Quanto à ocupação territorial e aos recursos naturais, o processo decisório foi “terceirizado” a um aparato ideológico internacional que instrumentaliza critérios exacerbados de proteção do meio ambiente e de povos indígenas como elementos de arbitragem supremos para toda sorte de empreendimentos produtivos, inclusive projetos de infraestrutura vitais para proporcionar ganhos de produtividade econômica e de mobilidade para populações carentes do interior, principalmente na Amazônia Legal.

Todavia, poucos consideram como ações contra a soberania nacional as intervenções de ONGs estrangeiras ou com financiamento estrangeiro, apoiadas por tecnocratas governamentais fortemente influenciados por elas, contra empreendimentos cuja listagem é legião: a exploração da Margem Equatorial Brasileira; a ferrovia Ferrogrão; a pavimentação da rodovia Manaus-Porto Velho (BR-319); a exploração de potássio em Autazes (AM); a dragagem do rio Paraguai; e numerosas outras.

Todos esses fatos denotam que a soberania do Brasil tem sido abordada de uma maneira bastante restrita pelos que a invocam com um proverbial peito inflado, repleta de limitações decorrentes das decisões tomada pelas elites dirigentes a partir das décadas de 1980-90, trocando a ideia-força de um projeto nacional de desenvolvimento, prevalecente no meio século precedente, pela adoção acrítica e submissa à agenda do “globalismo”. 

Desde então, o Brasil deixou de ser um País que sabia enfrentar e solucionar os seus problemas, galgando gradativamente a escala do progresso, e passou a esperar do exterior a solução deles.

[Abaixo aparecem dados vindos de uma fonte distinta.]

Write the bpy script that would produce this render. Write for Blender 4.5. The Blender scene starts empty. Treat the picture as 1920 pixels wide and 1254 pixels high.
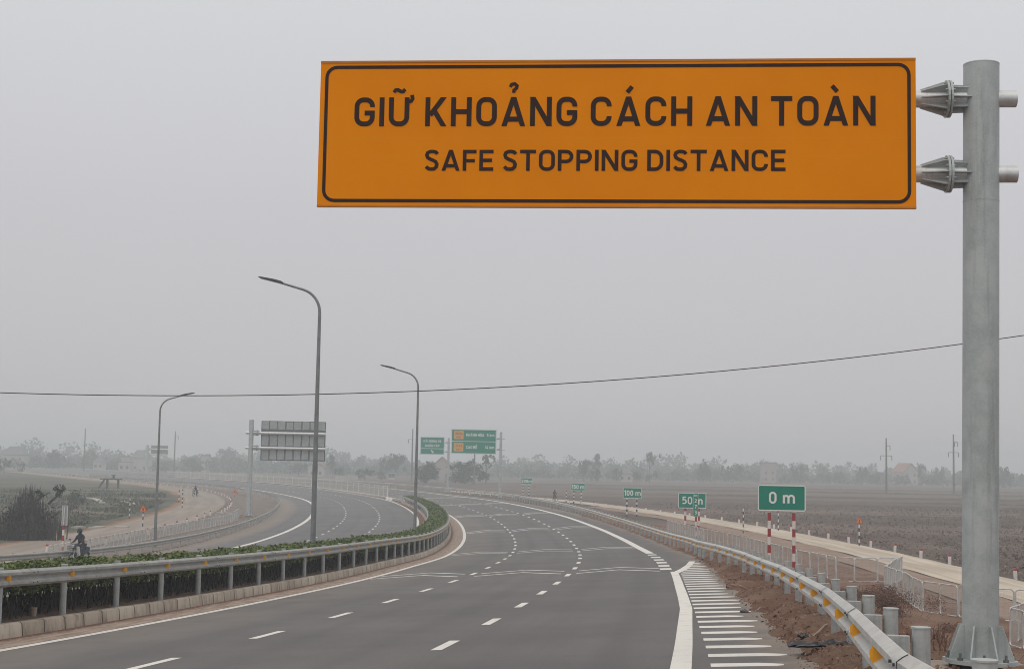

Trocou metas de desenvolvimento por metas de inflação e desmatamento e mergulhou no pântano da estagnação socioeconômica, tecnológica e industrial, desperdiçando os seus enormes potenciais humanos e naturais e adiando sine die o ingresso no rol das nações desenvolvidas.

Sem se considerar – e enfrentar – esse quadro de limitações e desafios, falar em defesa da soberania nacional não passa de retórica vazia.